**DIRECTIONS FOR THIS TASK:** Beginning with the first line below, please repeat the material exactly, ending with the line that includes "hw = 2 * PI / NL * 0.44".

**INFORMATION PROVIDED:**
****************
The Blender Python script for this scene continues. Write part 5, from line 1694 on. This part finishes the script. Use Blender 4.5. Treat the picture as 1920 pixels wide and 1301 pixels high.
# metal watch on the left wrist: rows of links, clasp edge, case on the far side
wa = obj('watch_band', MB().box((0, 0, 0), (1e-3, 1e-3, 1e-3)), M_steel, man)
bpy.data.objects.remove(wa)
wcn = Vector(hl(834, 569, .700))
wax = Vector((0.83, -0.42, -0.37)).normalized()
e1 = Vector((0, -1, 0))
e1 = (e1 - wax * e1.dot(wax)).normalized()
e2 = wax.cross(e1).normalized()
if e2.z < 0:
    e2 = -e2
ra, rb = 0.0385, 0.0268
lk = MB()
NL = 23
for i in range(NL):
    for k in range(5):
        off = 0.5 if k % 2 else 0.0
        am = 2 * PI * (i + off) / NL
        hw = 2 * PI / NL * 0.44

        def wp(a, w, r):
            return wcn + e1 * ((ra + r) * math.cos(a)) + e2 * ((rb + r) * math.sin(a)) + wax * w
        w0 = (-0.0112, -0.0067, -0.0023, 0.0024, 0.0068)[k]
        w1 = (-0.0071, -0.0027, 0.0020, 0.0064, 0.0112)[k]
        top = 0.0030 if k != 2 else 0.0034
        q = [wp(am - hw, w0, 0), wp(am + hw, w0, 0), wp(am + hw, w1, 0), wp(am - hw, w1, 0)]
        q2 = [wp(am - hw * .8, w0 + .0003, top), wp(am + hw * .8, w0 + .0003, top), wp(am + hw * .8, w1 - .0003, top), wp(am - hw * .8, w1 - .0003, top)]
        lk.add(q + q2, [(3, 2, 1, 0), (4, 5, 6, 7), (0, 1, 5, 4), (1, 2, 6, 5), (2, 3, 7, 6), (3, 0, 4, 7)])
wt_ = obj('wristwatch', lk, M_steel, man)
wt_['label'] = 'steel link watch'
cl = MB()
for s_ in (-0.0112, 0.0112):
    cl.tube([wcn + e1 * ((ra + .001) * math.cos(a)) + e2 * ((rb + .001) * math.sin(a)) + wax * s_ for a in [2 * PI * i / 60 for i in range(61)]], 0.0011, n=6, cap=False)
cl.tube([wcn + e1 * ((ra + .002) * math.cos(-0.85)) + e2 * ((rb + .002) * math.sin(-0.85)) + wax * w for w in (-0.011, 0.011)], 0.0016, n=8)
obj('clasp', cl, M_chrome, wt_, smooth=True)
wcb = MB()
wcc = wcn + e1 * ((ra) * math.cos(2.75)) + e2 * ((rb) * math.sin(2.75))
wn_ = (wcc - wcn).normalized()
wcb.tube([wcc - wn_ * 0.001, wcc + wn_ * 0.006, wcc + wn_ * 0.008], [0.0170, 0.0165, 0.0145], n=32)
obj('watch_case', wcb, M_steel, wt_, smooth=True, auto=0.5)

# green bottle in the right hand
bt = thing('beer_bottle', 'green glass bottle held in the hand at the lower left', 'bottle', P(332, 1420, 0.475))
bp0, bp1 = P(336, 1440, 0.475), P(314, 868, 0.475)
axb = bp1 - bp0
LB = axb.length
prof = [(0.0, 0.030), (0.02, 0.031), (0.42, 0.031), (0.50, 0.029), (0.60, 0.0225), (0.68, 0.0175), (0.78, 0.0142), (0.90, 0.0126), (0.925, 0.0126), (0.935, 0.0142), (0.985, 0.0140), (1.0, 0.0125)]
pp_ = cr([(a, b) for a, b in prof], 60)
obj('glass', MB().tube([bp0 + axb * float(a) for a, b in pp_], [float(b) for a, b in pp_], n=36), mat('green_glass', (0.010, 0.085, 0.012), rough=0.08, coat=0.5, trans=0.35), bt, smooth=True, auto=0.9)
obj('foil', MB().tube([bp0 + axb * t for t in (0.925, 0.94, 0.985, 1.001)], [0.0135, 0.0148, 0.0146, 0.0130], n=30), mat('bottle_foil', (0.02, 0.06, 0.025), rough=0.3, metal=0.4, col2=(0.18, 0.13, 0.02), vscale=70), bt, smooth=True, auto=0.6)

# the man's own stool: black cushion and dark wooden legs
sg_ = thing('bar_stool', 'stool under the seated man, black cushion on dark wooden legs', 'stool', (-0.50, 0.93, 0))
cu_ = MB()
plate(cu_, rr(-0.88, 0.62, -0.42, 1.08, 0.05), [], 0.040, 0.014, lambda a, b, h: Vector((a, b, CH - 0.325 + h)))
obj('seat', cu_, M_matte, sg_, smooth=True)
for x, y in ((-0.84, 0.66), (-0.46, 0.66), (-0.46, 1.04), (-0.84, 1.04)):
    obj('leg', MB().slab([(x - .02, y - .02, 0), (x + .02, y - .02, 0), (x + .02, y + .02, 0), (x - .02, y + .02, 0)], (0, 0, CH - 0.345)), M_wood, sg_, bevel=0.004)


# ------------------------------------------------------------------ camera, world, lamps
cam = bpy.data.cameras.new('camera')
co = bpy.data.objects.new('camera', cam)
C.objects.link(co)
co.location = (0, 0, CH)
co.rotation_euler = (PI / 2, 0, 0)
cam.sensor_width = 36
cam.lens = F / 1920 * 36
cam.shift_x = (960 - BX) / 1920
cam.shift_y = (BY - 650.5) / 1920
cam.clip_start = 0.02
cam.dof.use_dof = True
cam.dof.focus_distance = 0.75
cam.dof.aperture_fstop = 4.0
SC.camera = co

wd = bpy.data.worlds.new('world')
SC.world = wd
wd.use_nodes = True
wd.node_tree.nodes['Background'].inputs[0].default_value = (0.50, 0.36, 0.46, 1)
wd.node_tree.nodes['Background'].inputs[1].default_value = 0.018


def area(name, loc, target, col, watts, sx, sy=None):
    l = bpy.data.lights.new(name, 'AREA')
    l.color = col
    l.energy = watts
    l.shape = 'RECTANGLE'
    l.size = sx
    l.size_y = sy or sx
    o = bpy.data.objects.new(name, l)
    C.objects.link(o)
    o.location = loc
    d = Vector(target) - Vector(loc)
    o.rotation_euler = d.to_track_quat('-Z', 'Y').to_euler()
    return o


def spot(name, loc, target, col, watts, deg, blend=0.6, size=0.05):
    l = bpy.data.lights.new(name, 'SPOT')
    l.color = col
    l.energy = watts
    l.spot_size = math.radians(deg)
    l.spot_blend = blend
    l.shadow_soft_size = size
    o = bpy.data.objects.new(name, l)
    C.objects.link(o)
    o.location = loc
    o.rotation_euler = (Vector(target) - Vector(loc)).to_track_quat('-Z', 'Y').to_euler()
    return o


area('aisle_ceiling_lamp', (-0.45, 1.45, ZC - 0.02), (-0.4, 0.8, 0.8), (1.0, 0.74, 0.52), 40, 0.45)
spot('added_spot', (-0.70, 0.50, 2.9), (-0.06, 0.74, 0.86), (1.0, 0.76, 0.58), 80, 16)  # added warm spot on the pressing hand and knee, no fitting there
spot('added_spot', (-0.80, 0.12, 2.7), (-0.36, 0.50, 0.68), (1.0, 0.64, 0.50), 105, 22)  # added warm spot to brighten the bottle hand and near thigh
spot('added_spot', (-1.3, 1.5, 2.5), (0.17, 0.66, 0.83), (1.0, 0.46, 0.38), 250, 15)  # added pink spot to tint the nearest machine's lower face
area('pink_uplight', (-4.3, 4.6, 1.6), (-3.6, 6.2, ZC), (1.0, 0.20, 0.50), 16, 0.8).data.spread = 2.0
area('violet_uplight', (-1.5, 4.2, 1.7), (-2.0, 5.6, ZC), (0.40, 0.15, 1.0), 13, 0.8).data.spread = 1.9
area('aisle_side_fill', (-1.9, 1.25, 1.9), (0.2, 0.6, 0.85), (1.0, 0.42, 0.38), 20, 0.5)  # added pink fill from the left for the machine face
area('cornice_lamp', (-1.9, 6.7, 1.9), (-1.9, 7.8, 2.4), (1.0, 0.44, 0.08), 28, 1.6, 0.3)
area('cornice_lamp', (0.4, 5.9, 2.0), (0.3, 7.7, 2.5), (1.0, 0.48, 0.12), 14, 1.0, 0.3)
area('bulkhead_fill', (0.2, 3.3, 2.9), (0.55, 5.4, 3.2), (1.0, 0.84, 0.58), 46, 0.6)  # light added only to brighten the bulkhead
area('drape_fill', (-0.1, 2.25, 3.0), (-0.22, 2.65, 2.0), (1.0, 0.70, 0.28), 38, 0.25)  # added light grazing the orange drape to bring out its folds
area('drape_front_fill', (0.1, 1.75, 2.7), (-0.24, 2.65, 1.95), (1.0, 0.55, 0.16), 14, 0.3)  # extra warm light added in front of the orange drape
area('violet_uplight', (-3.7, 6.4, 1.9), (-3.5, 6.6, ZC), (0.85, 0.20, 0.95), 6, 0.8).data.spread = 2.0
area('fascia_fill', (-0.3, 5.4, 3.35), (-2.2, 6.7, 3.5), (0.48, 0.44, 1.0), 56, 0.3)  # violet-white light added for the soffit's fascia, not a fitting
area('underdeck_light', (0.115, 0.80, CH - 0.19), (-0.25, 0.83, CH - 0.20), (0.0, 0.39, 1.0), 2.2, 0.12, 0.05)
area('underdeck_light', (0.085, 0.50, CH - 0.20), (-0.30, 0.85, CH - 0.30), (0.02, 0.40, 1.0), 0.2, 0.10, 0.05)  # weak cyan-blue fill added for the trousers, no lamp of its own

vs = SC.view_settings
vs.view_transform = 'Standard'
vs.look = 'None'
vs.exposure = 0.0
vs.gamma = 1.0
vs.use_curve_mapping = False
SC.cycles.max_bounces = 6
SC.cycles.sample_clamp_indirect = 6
****************
**ANSWER IN FULL:**
The Blender Python script for this scene continues. Write part 5, from line 1694 on. This part finishes the script. Use Blender 4.5. Treat the picture as 1920 pixels wide and 1301 pixels high.
# metal watch on the left wrist: rows of links, clasp edge, case on the far side
wa = obj('watch_band', MB().box((0, 0, 0), (1e-3, 1e-3, 1e-3)), M_steel, man)
bpy.data.objects.remove(wa)
wcn = Vector(hl(834, 569, .700))
wax = Vector((0.83, -0.42, -0.37)).normalized()
e1 = Vector((0, -1, 0))
e1 = (e1 - wax * e1.dot(wax)).normalized()
e2 = wax.cross(e1).normalized()
if e2.z < 0:
    e2 = -e2
ra, rb = 0.0385, 0.0268
lk = MB()
NL = 23
for i in range(NL):
    for k in range(5):
        off = 0.5 if k % 2 else 0.0
        am = 2 * PI * (i + off) / NL
        hw = 2 * PI / NL * 0.44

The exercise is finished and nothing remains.